- [Supplied data]:
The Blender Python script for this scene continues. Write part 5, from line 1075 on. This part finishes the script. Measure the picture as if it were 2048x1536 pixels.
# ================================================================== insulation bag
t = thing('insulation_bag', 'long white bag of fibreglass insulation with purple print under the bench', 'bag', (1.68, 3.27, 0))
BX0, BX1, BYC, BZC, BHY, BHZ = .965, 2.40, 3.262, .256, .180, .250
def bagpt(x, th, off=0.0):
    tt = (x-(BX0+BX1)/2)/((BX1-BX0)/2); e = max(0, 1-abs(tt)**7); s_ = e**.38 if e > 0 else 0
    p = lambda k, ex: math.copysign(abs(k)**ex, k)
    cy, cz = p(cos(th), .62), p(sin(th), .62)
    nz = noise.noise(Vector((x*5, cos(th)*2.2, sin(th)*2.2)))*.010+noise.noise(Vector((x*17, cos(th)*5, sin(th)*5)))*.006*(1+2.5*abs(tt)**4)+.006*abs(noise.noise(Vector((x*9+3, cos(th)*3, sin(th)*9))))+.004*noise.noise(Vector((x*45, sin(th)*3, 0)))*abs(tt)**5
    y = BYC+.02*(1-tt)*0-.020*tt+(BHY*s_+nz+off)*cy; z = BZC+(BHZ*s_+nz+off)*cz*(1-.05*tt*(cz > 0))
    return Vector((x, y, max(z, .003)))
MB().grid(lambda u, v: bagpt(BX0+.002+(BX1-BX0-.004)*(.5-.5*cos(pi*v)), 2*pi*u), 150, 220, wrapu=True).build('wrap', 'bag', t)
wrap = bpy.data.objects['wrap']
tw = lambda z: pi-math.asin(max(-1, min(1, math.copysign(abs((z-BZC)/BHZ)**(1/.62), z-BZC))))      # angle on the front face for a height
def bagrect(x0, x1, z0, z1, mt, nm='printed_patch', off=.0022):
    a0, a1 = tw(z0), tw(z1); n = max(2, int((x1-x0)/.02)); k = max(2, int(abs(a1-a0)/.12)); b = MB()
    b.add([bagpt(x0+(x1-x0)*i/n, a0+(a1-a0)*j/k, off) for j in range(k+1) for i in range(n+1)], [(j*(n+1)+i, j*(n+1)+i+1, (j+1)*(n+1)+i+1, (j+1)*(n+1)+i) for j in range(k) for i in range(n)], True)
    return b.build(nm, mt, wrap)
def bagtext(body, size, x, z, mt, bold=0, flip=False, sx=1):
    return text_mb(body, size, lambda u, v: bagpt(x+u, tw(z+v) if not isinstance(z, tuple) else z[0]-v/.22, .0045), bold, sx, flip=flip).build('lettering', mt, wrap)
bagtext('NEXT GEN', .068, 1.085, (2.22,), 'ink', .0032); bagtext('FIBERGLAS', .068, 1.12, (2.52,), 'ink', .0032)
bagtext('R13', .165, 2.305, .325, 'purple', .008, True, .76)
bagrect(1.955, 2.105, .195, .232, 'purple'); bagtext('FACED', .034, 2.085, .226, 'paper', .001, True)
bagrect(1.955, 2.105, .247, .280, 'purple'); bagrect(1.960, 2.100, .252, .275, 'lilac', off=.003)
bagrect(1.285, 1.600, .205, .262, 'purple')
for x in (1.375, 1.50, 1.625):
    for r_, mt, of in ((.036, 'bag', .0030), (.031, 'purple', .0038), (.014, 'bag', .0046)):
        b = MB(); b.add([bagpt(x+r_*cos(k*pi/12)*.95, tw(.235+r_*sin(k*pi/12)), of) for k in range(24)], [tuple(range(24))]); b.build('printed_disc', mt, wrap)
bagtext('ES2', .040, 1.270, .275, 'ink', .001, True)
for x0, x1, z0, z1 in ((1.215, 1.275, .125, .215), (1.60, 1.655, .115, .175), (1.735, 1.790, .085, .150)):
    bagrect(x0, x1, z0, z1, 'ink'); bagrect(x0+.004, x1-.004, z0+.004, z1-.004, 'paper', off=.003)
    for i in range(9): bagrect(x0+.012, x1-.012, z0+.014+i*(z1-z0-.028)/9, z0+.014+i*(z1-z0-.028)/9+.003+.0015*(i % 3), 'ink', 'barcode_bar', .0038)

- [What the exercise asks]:
Copy all of the material word for word.

- [Solution to the problem]:
The Blender Python script for this scene continues. Write part 5, from line 1075 on. This part finishes the script. Measure the picture as if it were 2048x1536 pixels.
# ================================================================== insulation bag
t = thing('insulation_bag', 'long white bag of fibreglass insulation with purple print under the bench', 'bag', (1.68, 3.27, 0))
BX0, BX1, BYC, BZC, BHY, BHZ = .965, 2.40, 3.262, .256, .180, .250
def bagpt(x, th, off=0.0):
    tt = (x-(BX0+BX1)/2)/((BX1-BX0)/2); e = max(0, 1-abs(tt)**7); s_ = e**.38 if e > 0 else 0
    p = lambda k, ex: math.copysign(abs(k)**ex, k)
    cy, cz = p(cos(th), .62), p(sin(th), .62)
    nz = noise.noise(Vector((x*5, cos(th)*2.2, sin(th)*2.2)))*.010+noise.noise(Vector((x*17, cos(th)*5, sin(th)*5)))*.006*(1+2.5*abs(tt)**4)+.006*abs(noise.noise(Vector((x*9+3, cos(th)*3, sin(th)*9))))+.004*noise.noise(Vector((x*45, sin(th)*3, 0)))*abs(tt)**5
    y = BYC+.02*(1-tt)*0-.020*tt+(BHY*s_+nz+off)*cy; z = BZC+(BHZ*s_+nz+off)*cz*(1-.05*tt*(cz > 0))
    return Vector((x, y, max(z, .003)))
MB().grid(lambda u, v: bagpt(BX0+.002+(BX1-BX0-.004)*(.5-.5*cos(pi*v)), 2*pi*u), 150, 220, wrapu=True).build('wrap', 'bag', t)
wrap = bpy.data.objects['wrap']
tw = lambda z: pi-math.asin(max(-1, min(1, math.copysign(abs((z-BZC)/BHZ)**(1/.62), z-BZC))))      # angle on the front face for a height
def bagrect(x0, x1, z0, z1, mt, nm='printed_patch', off=.0022):
    a0, a1 = tw(z0), tw(z1); n = max(2, int((x1-x0)/.02)); k = max(2, int(abs(a1-a0)/.12)); b = MB()
    b.add([bagpt(x0+(x1-x0)*i/n, a0+(a1-a0)*j/k, off) for j in range(k+1) for i in range(n+1)], [(j*(n+1)+i, j*(n+1)+i+1, (j+1)*(n+1)+i+1, (j+1)*(n+1)+i) for j in range(k) for i in range(n)], True)
    return b.build(nm, mt, wrap)
def bagtext(body, size, x, z, mt, bold=0, flip=False, sx=1):
    return text_mb(body, size, lambda u, v: bagpt(x+u, tw(z+v) if not isinstance(z, tuple) else z[0]-v/.22, .0045), bold, sx, flip=flip).build('lettering', mt, wrap)
bagtext('NEXT GEN', .068, 1.085, (2.22,), 'ink', .0032); bagtext('FIBERGLAS', .068, 1.12, (2.52,), 'ink', .0032)
bagtext('R13', .165, 2.305, .325, 'purple', .008, True, .76)
bagrect(1.955, 2.105, .195, .232, 'purple'); bagtext('FACED', .034, 2.085, .226, 'paper', .001, True)
bagrect(1.955, 2.105, .247, .280, 'purple'); bagrect(1.960, 2.100, .252, .275, 'lilac', off=.003)
bagrect(1.285, 1.600, .205, .262, 'purple')
for x in (1.375, 1.50, 1.625):
    for r_, mt, of in ((.036, 'bag', .0030), (.031, 'purple', .0038), (.014, 'bag', .0046)):
        b = MB(); b.add([bagpt(x+r_*cos(k*pi/12)*.95, tw(.235+r_*sin(k*pi/12)), of) for k in range(24)], [tuple(range(24))]); b.build('printed_disc', mt, wrap)
bagtext('ES2', .040, 1.270, .275, 'ink', .001, True)
for x0, x1, z0, z1 in ((1.215, 1.275, .125, .215), (1.60, 1.655, .115, .175), (1.735, 1.790, .085, .150)):
    bagrect(x0, x1, z0, z1, 'ink'); bagrect(x0+.004, x1-.004, z0+.004, z1-.004, 'paper', off=.003)
    for i in range(9): bagrect(x0+.012, x1-.012, z0+.014+i*(z1-z0-.028)/9, z0+.014+i*(z1-z0-.028)/9+.003+.0015*(i % 3), 'ink', 'barcode_bar', .0038)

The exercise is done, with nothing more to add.